Pull each line containing "scene" out of the data and copy it.

- - - - -

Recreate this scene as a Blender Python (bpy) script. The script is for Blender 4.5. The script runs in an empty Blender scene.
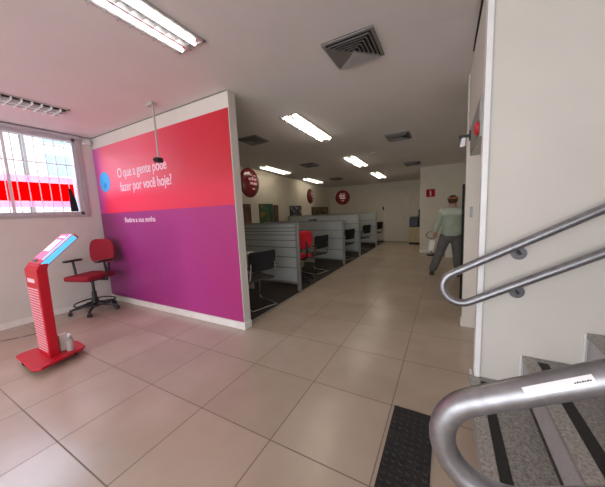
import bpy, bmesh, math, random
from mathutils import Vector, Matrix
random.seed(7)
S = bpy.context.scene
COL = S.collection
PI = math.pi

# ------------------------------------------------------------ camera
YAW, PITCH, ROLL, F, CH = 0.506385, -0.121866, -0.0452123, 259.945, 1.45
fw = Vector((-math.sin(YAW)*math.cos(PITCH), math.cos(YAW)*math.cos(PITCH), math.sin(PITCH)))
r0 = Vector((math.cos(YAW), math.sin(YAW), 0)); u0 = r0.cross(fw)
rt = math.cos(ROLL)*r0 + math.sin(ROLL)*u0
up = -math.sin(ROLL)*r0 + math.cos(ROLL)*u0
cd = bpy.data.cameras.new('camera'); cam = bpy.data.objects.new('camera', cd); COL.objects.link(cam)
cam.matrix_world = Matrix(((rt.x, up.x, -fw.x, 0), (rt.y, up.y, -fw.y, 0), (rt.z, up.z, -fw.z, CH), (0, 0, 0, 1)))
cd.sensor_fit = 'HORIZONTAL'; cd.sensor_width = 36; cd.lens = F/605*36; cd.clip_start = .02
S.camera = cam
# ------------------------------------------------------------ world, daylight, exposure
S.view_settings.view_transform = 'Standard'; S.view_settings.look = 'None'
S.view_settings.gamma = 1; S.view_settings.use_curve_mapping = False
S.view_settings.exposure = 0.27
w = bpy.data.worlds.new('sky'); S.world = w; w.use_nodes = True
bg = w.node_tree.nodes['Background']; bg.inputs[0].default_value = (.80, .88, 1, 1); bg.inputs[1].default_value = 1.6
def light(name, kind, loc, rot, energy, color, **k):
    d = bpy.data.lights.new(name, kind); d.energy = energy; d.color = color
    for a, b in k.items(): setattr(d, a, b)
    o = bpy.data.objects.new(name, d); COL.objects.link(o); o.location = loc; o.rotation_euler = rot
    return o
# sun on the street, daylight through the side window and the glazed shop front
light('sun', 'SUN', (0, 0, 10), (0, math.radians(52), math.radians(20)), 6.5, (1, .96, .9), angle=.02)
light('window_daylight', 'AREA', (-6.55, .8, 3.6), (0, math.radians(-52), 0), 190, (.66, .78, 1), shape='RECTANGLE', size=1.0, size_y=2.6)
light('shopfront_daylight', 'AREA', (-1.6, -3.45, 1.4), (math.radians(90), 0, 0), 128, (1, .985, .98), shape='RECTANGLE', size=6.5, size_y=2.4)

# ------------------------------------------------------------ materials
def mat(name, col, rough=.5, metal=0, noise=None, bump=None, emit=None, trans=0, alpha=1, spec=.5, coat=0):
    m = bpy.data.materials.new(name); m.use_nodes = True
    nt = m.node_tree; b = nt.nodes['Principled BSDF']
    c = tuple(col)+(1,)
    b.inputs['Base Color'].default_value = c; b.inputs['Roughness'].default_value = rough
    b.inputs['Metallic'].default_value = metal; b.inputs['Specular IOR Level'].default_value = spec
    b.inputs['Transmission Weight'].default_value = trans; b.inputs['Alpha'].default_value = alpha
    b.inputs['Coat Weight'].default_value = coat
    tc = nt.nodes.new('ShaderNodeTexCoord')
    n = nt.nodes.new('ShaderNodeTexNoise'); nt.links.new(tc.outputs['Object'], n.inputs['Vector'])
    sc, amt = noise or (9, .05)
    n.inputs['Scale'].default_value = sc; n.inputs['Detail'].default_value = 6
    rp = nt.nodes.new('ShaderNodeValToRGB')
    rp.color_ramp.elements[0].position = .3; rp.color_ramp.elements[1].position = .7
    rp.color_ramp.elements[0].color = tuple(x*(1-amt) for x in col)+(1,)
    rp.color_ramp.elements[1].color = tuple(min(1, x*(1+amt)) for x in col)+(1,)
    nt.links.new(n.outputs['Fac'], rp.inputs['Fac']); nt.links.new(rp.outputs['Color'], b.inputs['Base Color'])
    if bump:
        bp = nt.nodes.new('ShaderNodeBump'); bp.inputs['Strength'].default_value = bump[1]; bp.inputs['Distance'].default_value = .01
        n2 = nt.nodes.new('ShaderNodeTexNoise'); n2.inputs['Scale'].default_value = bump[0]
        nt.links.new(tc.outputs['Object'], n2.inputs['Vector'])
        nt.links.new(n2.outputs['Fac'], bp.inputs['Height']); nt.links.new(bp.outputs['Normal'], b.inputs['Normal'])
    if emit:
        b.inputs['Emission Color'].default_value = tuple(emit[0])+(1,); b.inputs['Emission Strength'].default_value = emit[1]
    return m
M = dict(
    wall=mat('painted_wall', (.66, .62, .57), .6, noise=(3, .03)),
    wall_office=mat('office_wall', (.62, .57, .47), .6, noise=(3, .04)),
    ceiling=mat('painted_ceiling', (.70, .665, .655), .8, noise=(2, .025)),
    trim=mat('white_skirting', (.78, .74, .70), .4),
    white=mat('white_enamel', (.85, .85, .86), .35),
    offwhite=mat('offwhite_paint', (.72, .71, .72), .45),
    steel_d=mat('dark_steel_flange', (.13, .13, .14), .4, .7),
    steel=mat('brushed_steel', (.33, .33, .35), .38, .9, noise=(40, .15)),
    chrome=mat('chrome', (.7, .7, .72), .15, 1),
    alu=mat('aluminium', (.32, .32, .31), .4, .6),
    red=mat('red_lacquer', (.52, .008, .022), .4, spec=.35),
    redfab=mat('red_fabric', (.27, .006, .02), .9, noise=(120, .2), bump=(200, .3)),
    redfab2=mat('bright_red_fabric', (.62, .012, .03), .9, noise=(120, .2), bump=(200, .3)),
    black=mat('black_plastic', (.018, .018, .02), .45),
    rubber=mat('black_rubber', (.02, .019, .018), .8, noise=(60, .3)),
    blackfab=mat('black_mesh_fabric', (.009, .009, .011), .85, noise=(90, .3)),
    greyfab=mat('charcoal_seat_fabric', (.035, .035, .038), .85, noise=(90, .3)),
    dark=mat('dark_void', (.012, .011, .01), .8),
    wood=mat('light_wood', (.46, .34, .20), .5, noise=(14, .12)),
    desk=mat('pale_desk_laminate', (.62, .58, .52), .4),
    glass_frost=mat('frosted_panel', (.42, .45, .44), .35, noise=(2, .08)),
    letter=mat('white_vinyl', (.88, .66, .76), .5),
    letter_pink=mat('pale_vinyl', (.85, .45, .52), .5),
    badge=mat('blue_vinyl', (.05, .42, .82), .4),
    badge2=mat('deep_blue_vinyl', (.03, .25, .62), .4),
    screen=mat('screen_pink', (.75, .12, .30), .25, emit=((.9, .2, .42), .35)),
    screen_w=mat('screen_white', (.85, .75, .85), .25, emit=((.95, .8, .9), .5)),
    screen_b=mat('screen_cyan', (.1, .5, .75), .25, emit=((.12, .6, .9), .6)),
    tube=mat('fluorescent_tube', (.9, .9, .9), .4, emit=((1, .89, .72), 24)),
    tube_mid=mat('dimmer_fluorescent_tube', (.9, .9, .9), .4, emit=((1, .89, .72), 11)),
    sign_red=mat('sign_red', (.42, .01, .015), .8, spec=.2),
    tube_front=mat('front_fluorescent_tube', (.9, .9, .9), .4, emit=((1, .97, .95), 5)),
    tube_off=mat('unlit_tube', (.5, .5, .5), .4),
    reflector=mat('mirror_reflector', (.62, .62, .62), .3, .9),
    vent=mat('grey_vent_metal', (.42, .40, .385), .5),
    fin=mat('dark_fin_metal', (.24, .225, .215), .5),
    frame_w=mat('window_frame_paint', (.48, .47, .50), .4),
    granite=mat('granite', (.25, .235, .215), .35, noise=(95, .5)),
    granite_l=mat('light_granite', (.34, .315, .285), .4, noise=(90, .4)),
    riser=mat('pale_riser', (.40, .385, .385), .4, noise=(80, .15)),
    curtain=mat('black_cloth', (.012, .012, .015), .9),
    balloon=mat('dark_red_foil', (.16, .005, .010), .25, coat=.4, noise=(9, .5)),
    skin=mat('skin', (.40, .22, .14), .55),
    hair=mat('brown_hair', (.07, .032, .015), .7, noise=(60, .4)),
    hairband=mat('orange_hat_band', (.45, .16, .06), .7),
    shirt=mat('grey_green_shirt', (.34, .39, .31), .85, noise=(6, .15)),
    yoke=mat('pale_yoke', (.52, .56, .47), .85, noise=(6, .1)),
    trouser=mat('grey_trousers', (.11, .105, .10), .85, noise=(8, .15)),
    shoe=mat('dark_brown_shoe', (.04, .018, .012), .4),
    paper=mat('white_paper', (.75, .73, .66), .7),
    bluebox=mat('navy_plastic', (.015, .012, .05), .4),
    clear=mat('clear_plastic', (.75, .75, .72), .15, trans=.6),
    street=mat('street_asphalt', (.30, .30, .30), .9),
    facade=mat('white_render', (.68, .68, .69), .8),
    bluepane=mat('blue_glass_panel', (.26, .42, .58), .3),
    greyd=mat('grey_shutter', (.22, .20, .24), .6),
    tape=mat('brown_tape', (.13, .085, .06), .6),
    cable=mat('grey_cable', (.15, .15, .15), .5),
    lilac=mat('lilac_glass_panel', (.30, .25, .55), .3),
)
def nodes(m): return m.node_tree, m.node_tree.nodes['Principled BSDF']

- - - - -

▶ **Task output**
Recreate this scene as a Blender Python (bpy) script. The script is for Blender 4.5. The script runs in an empty Blender scene.
S = bpy.context.scene